The truth is one, Schuon said, but it is to be made manifest through the human intellect. This is given a revelation and adopts multiple forms (just as there is a plurality of geometric figures to account for the unique nature of space).

Numerous interviews with Frithjof Schuon have been filmed. In the final period of his life, the philosopher, painter, and poet received a multitude of followers into his home. They yearned to know firsthand their master’s views on the fundamental issues of life, and again and again, Schuon repeated the essential traits of his thought, giving special importance to prayer. Praying in a canonical way, in a personal way, or through a contemplative act which establishes prayer in the heart was, to Schuon, the only way to approach the absolute.

In the midst of moral relativism and scientism, Schuon offered the key to a deep understanding of the human and the divine, recovering the idea of a primordial religion, purified from the historical and dogmatic excesses of institutions.

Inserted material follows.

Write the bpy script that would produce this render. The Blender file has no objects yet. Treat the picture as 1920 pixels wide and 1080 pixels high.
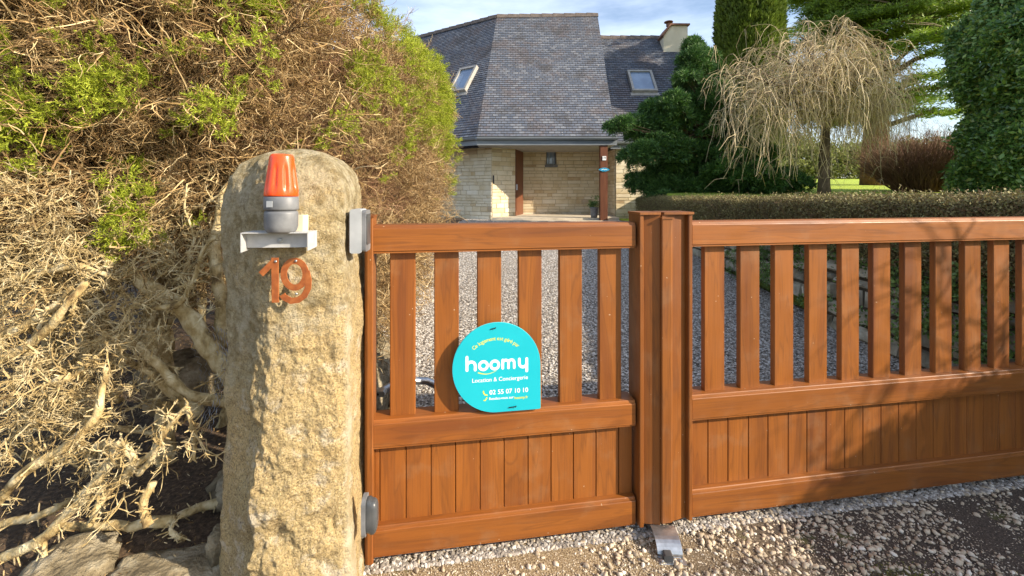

Dignity, nobility, beauty, and humility are some of the virtues Schuon tried to rescue at a time already anxiously flooded with unbelieving postmodernism.

In one interview, in response to a request for his definition of humility, a virtue long entwined with the Christian notion of sacrifice, and scarce in the interpersonal relationships of our own time, Schuon said categorically that humility is “objectivity with oneself.”